» Exercise directions:
Copy out all of the material exactly as presented.

── Supplied information

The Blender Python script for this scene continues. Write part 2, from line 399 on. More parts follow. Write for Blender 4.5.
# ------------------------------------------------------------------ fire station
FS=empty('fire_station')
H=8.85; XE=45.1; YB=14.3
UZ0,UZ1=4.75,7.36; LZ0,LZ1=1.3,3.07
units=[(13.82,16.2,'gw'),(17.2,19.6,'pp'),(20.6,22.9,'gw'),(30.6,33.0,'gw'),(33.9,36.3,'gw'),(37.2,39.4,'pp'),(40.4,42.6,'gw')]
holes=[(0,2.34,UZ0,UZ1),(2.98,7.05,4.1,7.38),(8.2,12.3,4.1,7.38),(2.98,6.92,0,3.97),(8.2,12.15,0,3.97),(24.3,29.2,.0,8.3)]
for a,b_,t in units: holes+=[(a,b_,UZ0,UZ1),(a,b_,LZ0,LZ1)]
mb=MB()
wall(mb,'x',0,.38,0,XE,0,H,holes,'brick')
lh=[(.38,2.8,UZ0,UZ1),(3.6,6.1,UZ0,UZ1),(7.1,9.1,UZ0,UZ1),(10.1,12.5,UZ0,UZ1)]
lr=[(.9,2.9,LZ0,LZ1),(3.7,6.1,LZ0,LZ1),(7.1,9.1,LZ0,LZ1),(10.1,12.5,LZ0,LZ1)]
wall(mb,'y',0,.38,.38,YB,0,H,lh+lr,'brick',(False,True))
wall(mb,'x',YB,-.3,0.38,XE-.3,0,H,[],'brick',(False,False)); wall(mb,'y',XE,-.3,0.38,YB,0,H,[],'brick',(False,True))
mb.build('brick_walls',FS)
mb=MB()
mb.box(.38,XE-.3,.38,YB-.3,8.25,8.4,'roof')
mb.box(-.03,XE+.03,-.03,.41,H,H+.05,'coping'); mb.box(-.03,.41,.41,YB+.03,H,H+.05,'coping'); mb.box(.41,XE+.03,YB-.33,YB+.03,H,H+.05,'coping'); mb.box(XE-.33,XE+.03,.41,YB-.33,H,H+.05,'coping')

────

» Final answer:
The Blender Python script for this scene continues. Write part 2, from line 399 on. More parts follow. Write for Blender 4.5.
# ------------------------------------------------------------------ fire station
FS=empty('fire_station')
H=8.85; XE=45.1; YB=14.3
UZ0,UZ1=4.75,7.36; LZ0,LZ1=1.3,3.07
units=[(13.82,16.2,'gw'),(17.2,19.6,'pp'),(20.6,22.9,'gw'),(30.6,33.0,'gw'),(33.9,36.3,'gw'),(37.2,39.4,'pp'),(40.4,42.6,'gw')]
holes=[(0,2.34,UZ0,UZ1),(2.98,7.05,4.1,7.38),(8.2,12.3,4.1,7.38),(2.98,6.92,0,3.97),(8.2,12.15,0,3.97),(24.3,29.2,.0,8.3)]
for a,b_,t in units: holes+=[(a,b_,UZ0,UZ1),(a,b_,LZ0,LZ1)]
mb=MB()
wall(mb,'x',0,.38,0,XE,0,H,holes,'brick')
lh=[(.38,2.8,UZ0,UZ1),(3.6,6.1,UZ0,UZ1),(7.1,9.1,UZ0,UZ1),(10.1,12.5,UZ0,UZ1)]
lr=[(.9,2.9,LZ0,LZ1),(3.7,6.1,LZ0,LZ1),(7.1,9.1,LZ0,LZ1),(10.1,12.5,LZ0,LZ1)]
wall(mb,'y',0,.38,.38,YB,0,H,lh+lr,'brick',(False,True))
wall(mb,'x',YB,-.3,0.38,XE-.3,0,H,[],'brick',(False,False)); wall(mb,'y',XE,-.3,0.38,YB,0,H,[],'brick',(False,True))
mb.build('brick_walls',FS)
mb=MB()
mb.box(.38,XE-.3,.38,YB-.3,8.25,8.4,'roof')
mb.box(-.03,XE+.03,-.03,.41,H,H+.05,'coping'); mb.box(-.03,.41,.41,YB+.03,H,H+.05,'coping'); mb.box(.41,XE+.03,YB-.33,YB+.03,H,H+.05,'coping'); mb.box(XE-.33,XE+.03,.41,YB-.33,H,H+.05,'coping')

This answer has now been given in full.